以上のほか、文科省の資料には、民間プールを利用した例(佐賀県伊万里市)も掲載されています。伊万里市の課題についても見てみましょう。

伊万里市の課題(民間プールを活用)
*2単位時間連続で授業を行う工夫をしているものの移動時間は必要であり、実質的な水泳の時間が限られる。
*民間プールでは水泳の授業を教えることに偏りがちになるため、「自ら考えて練習する」ことや「主体的に運動に関わる」ことなど、体育の授業としてどのように実施するかについては、学校側と民間プール側との十分な協議が必要である。
*教員とインストラクターが指導内容等について事前に打ち合わせする必要がある。

このとおり、市教委事務局が「全国ではこのような取組をやっています」と「良いところ」を強調しても、課題は必ずあるというのが実態なのです。

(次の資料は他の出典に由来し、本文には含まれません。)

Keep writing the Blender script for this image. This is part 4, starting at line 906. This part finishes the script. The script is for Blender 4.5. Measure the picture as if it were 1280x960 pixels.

今記事では、「調査特別委員会」でのやり取りを聞いて、いかに「水泳モデル事業」について問題点が多いかについてお伝えしました。
「学校再編」については「ゼロベースで見直す」はずなのに、「学校再編を行う」ことを前提にした「水泳モデル事業」については、当ブログでも引き続き強い関心を寄せていきたいと考えています。